D’autres choix dramaturgiques sont en revanche bien plus contestables, au premier rang desquels celui de faire de Dalila une faible femme – d’aucuns diront, une amoureuse. On évoque souvent la trahison de Dalila vis-à-vis de Samson, c’est davantage celle de Michieletto à l’égard de l’héroïne éponyme qui nous émeut ici. Sur scène, Dalila ne semble tromper Samson que sous la pression du Grand-Prêtre et des Philistins. Tout est fait pour montrer hors le texte qu’elle est en effet contrainte, surveillée ; elle va même, repentante, jusqu’à remplacer l’enfant de la scène finale et aider Samson à se venger voire se substituer tout à fait à lui. Michieletto prend donc le parti de transformer le loup en agneau comme s’il était inconcevable qu’une femme soit décidée, en toute conscience, à servir sa patrie et sa foi, au risque de devoir se sacrifier elle-même, telle une Esther ou une Judith. Il n’y a donc pas qu’à Samson qu’on ôte ici la force, d’autant que ce « on » n’est pas Dalila mais Samson lui-même… Camille Saint-Saëns n’est pourtant pas Cecil B. DeMille… Mais Dalila apparaît d’autant plus l’ombre d’elle-même, dans cette mise en scène, qu’Anita Rachvelishvili, qui l’interprète, ne convainc pas en amante, ni par sa voix, ni par son jeu. Elle est en effet d’une sensualité bien trop froide pour être ensorcelante et son chant n’a pas la rondeur nécessaire pour la faire enjôleuse. Elle n’est de fait pas la sirène espérée.

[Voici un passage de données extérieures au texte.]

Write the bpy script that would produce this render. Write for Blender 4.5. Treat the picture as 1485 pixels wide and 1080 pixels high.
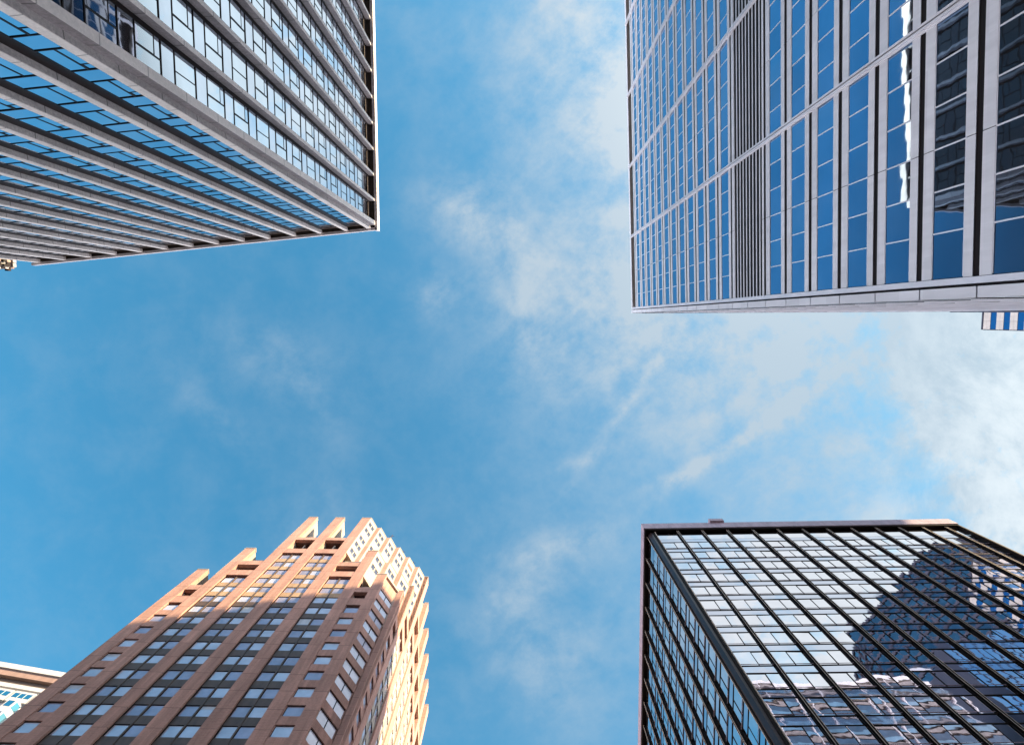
import bpy, math, random
from mathutils import Matrix, Vector
random.seed(11)
R = math.radians
S = bpy.context.scene
for o in list(bpy.data.objects): bpy.data.objects.remove(o)
C = S.collection

# ------------------------------------------------------------------ camera
PW, PH, FL = 1485.0, 1080.0, 900.0
ZEN = Vector((750 - PW/2, 461 - PH/2, FL)).normalized()      # world up, in camera axes (right, down, forward)
XC = (Vector((1, 0, 0)) - ZEN*ZEN.x).normalized()
YC = ZEN.cross(XC)
cam_d = bpy.data.cameras.new('camera'); cam = bpy.data.objects.new('camera', cam_d); C.objects.link(cam)
cam_d.sensor_fit = 'HORIZONTAL'; cam_d.sensor_width = 36; cam_d.lens = 36*FL/PW
cam_d.clip_start = 0.1; cam_d.clip_end = 6000
right = Vector((XC.x, YC.x, ZEN.x)); down = Vector((XC.y, YC.y, ZEN.y)); fwd = Vector((XC.z, YC.z, ZEN.z))
m = Matrix((right, -down, -fwd)).transposed().to_4x4()
cam.matrix_world = m
S.camera = cam
S.render.resolution_x = 1024; S.render.resolution_y = 744
GZ = -1.6                                                     # the camera is held 1.6 m above the street

# ------------------------------------------------------------------ sky, sun, exposure
SUN = Vector((1.0, -0.40, 0.63)).normalized()
elev = math.asin(SUN.z); azim = math.atan2(SUN.x, SUN.y)
W = bpy.data.worlds.new('World'); S.world = W; W.use_nodes = True
nt = W.node_tree; nt.nodes.clear(); N = nt.nodes.new; L = nt.links.new
def val(x, s, i):
    if hasattr(x, 'links'): L(x, s.inputs[i])
    else: s.inputs[i].default_value = x
def mth(op, a, b=0.0, c=0.0, clamp=False):
    n = N('ShaderNodeMath'); n.operation = op; n.use_clamp = clamp
    val(a, n, 0); val(b, n, 1); val(c, n, 2); return n.outputs[0]
def ramp(x, a, b, lo=0.0, hi=1.0):
    n = N('ShaderNodeMapRange'); n.interpolation_type = 'SMOOTHSTEP'
    val(x, n, 0); n.inputs[1].default_value = a; n.inputs[2].default_value = b
    n.inputs[3].default_value = lo; n.inputs[4].default_value = hi; return n.outputs[0]
def mixc(f, a, b, bt='MIX'):
    n = N('ShaderNodeMix'); n.data_type = 'RGBA'; n.blend_type = bt
    for k, s in ((0, f), (6, a), (7, b)):
        if hasattr(s, 'links'): L(s, n.inputs[k])
        else: n.inputs[k].default_value = s
    return n.outputs[2]
sky = N('ShaderNodeTexSky'); sky.sky_type = 'NISHITA'; sky.sun_disc = False
sky.sun_elevation = elev; sky.sun_rotation = azim; sky.air_density = 1.0; sky.dust_density = 0.9; sky.ozone_density = 1.4
tc = N('ShaderNodeTexCoord'); sx = N('ShaderNodeSeparateXYZ'); L(tc.outputs['Generated'], sx.inputs[0])
zc = mth('MAXIMUM', sx.outputs[2], 0.08)
U = mth('DIVIDE', sx.outputs[0], zc); V = mth('DIVIDE', sx.outputs[1], zc)     # cloud layer coordinates
cv = N('ShaderNodeCombineXYZ'); L(U, cv.inputs[0]); L(V, cv.inputs[1])
def noise(vec, scale, detail, rough, dist=0.0):
    n = N('ShaderNodeTexNoise'); L(vec, n.inputs['Vector']); n.inputs['Scale'].default_value = scale
    n.inputs['Detail'].default_value = detail; n.inputs['Roughness'].default_value = rough
    n.inputs['Distortion'].default_value = dist; return n.outputs[0]
def blob(cx, cy, rx, ry, ang):
    """soft elliptical patch of the cloud layer, (cx,cy) and radii in cloud-layer units"""
    c, s = math.cos(R(ang)), math.sin(R(ang))
    du = mth('SUBTRACT', U, cx); dv = mth('SUBTRACT', V, cy)
    a = mth('DIVIDE', mth('ADD', mth('MULTIPLY', du, c), mth('MULTIPLY', dv, s)), rx)
    b = mth('DIVIDE', mth('SUBTRACT', mth('MULTIPLY', dv, c), mth('MULTIPLY', du, s)), ry)
    r2 = mth('ADD', mth('MULTIPLY', a, a), mth('MULTIPLY', b, b))
    return mth('POWER', 2.718, mth('MULTIPLY', r2, -1.0))
fine = noise(cv.outputs[0], 8.0, 9, 0.64, 0.15)
finer = noise(cv.outputs[0], 23.0, 7, 0.66, 0.0)
fm = N('ShaderNodeCombineXYZ')
L(mth('MULTIPLY', mth('SUBTRACT', mth('MULTIPLY', U, .74), mth('MULTIPLY', V, .67)), 1.1), fm.inputs[0])
L(mth('MULTIPLY', mth('ADD', mth('MULTIPLY', U, .67), mth('MULTIPLY', V, .74)), 4.2), fm.inputs[1])
fibre = noise(fm.outputs[0], 4.0, 8, 0.66, 0.7)
big = noise(cv.outputs[0], 2.3, 5, 0.55, 0.4)
def pb(px, py, rx, ry, ang, w):
    return mth('MULTIPLY', blob((px-750)/900, (py-461)/900, rx/900, ry/900, ang), w)
dens = None
for a in [(690, 320, 75, 42, 20, .95), (770, 480, 75, 40, 65, .6), (632, 425, 40, 30, 10, .65), (780, 380, 130, 60, 30, .35),
          (400, 520, 95, 45, 25, .42), (300, 600, 80, 26, 45, .3), (1075, 640, 125, 12, -36, 1.05), (990, 690, 60, 10, -25, .8), (840, 670, 60, 11, -20, .5), (915, 580, 130, 10, -56, .72),
          (1165, 530, 50, 26, -60, .4), (820, 800, 95, 24, -12, .6), (760, 860, 80, 35, -40, .45), (800, 980, 90, 75, 60, .4),
          (860, 60, 120, 160, 0, .5), (900, 260, 60, 190, 0, .45), (1140, 540, 280, 170, 0, .55), (820, 200, 150, 260, 0, .28), (1000, 520, 240, 160, 0, .3), (780, 900, 150, 150, 0, .22), (1470, 560, 110, 130, 0, 1.3),
          (1250, 470, 200, 45, 0, .45), (1480, 760, 110, 50, 0, .7), (880, 470, 180, 90, 25, .35), (460, 590, 60, 25, 60, .3), (560, 60, 80, 60, 0, .2),
          (1180, 40, 330, 300, 0, 1.2), (470, 930, 80, 160, 0, 1.0)]:  # last two: patches hidden by towers, added to whiten reflections in glass
    x = pb(*a); dens = x if dens is None else mth('ADD', dens, x)
tex = mth('ADD', mth('ADD', mth('MULTIPLY', ramp(fine, .30, .72), .6), mth('MULTIPLY', ramp(finer, .3, .7), .28)), mth('MULTIPLY', ramp(fibre, .3, .75), .22))
cl = mth('MULTIPLY', mth('MULTIPLY', dens, mth('ADD', tex, .05)), .82)
clump = noise(cv.outputs[0], 4.2, 10, 0.66, 0.35)
veil = mth('MULTIPLY', ramp(U, -.30, .95), ramp(big, .1, .9, .35, .75))
veil = mth('MULTIPLY', veil, mth('ADD', mth('ADD', .42, mth('MULTIPLY', ramp(clump, .34, .66), .62)), mth('MULTIPLY', ramp(finer, .3, .7), .22)))
cl = mth('ADD', cl, mth('MULTIPLY', mth('MULTIPLY', veil, mth('ADD', .86, mth('MULTIPLY', ramp(fibre, .2, .8), .22))), 1.35))
cl = mth('ADD', mth('ADD', cl, .015), mth('MULTIPLY', ramp(fine, .35, .75), .11))
cl = mth('MULTIPLY', cl, ramp(sx.outputs[2], .02, .25))
cl = mth('MINIMUM', cl, 0.93)
tint = mixc(1.0, sky.outputs[0], (0.24, 0.74, 0.76, 1), 'MULTIPLY')
bright = mth('MAXIMUM', mth('MULTIPLY', ramp(U, .45, .85), ramp(clump, .36, .62)), mth('MINIMUM', pb(1180, 40, 300, 300, 0, 1.5), 1.0))  # also whitens the hidden patch that the glass mirrors
cloudc = mixc(bright, (1.28, 1.56, 1.80, 1), (2.15, 2.32, 2.42, 1))
skyc = mixc(cl, tint, cloudc)
hz = mixc(ramp(sx.outputs[1], -.7, .35), (6.6, 6.4, 7.2, 1), (13.6, 13.0, 13.7, 1))
skyc = mixc(ramp(sx.outputs[2], .66, .12), skyc, hz)       # unseen haze low over the city, brightened to light the shaded walls
bg = N('ShaderNodeBackground'); L(skyc, bg.inputs[0]); bg.inputs[1].default_value = 0.125
wo = N('ShaderNodeOutputWorld'); L(bg.outputs[0], wo.inputs[0])

sd = bpy.data.lights.new('sun', 'SUN'); sd.energy = 5.0; sd.angle = R(0.5); sd.color = (1.0, 0.78, 0.48)
sun = bpy.data.objects.new('sun', sd); C.objects.link(sun)
sun.rotation_euler = SUN.to_track_quat('Z', 'Y').to_euler(); sun.location = (0, 0, 300)
S.view_settings.view_transform = 'Standard'; S.view_settings.look = 'None'
S.view_settings.exposure = 1.71; S.view_settings.gamma = 1
S.render.engine = 'CYCLES'
S.cycles.max_bounces = 8; S.cycles.glossy_bounces = 5; S.cycles.diffuse_bounces = 3

# ------------------------------------------------------------------ materials
class NT:
    def __init__(s, name):
        s.m = bpy.data.materials.new(name); s.m.use_nodes = True; s.t = s.m.node_tree
        s.b = s.t.nodes['Principled BSDF']; s.pos = s.n('ShaderNodeNewGeometry').outputs['Position']
    def n(s, k): return s.t.nodes.new(k)
    def l(s, a, b): s.t.links.new(a, b)
    def math(s, op, a, b=0.0):
        n = s.n('ShaderNodeMath'); n.operation = op
        for i, x in ((0, a), (1, b)):
            if hasattr(x, 'links'): s.l(x, n.inputs[i])
            else: n.inputs[i].default_value = x
        return n.outputs[0]
    def noise(s, sc, det=4, ro=.55, stretch=None):
        v = s.pos
        if stretch:
            k = s.n('ShaderNodeVectorMath'); k.operation = 'MULTIPLY'; s.l(v, k.inputs[0]); k.inputs[1].default_value = stretch; v = k.outputs[0]
        n = s.n('ShaderNodeTexNoise'); s.l(v, n.inputs['Vector']); n.inputs['Scale'].default_value = sc
        n.inputs['Detail'].default_value = det; n.inputs['Roughness'].default_value = ro; return n.outputs[0]
    def ramp(s, x, a, b, lo, hi):
        n = s.n('ShaderNodeMapRange'); s.l(x, n.inputs[0])
        for i, v in ((1, a), (2, b), (3, lo), (4, hi)): n.inputs[i].default_value = v
        return n.outputs[0]
    def mix(s, f, a, b, bt='MIX'):
        n = s.n('ShaderNodeMix'); n.data_type = 'RGBA'; n.blend_type = bt
        for k, x in ((0, f), (6, a), (7, b)):
            if hasattr(x, 'links'): s.l(x, n.inputs[k])
            else: n.inputs[k].default_value = x if k == 0 else (*x, 1)
        return n.outputs[2]
    def joints(s, z0, pitch, w):
        sp = s.n('ShaderNodeSeparateXYZ'); s.l(s.pos, sp.inputs[0])
        r = s.math('PINGPONG', s.math('SUBTRACT', sp.outputs[2], z0), pitch/2)
        return s.math('LESS_THAN', r, w/2)
    def bump(s, h, strength, dist):
        b = s.n('ShaderNodeBump'); s.l(h, b.inputs['Height']); b.inputs['Strength'].default_value = strength
        b.inputs['Distance'].default_value = dist; s.l(b.outputs[0], s.b.inputs['Normal'])
    def col(s, c):
        if hasattr(c, 'links'): s.l(c, s.b.inputs['Base Color'])
        else: s.b.inputs['Base Color'].default_value = (*c, 1)
        return s
    def pr(s, rough=.6, metal=0.0, spec=.5):
        s.b.inputs['Roughness'].default_value = rough; s.b.inputs['Metallic'].default_value = metal
        s.b.inputs['Specular IOR Level'].default_value = spec; return s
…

Plus largement, la distribution de la pièce est problématique. Si les comédiens tenant les premiers rôles jouent très bien, leur chant, le plus souvent, déçoit : Aleksandrs Antonenko (Samson) et Egils Silins (le Grand Prêtre), ont une voix, pour l’un haut pincée et peu impressionnante et pour l’autre sans assez de corps et d’ampleur, qui jure étonnamment avec le charisme qu’ils ont sur scène. Ils ne sont en cela pas aidés par la direction musicale aussi impeccable qu’imposante de Philippe Jordan, qui surligne plus qu’elle ne souligne délicatement les paroles des chanteurs.
Ce Samson et Dalila, par son aspect formel, se laisse pourtant bien regarder jusqu’à ce final époustouflant qui ne peut cependant tout à fait nous souffler tant il nous rappelle, non sans un vif déplaisir, combien ni la lettre ni l’esprit de l’opéra de Saint-Saëns ne sont respectés. Dommage.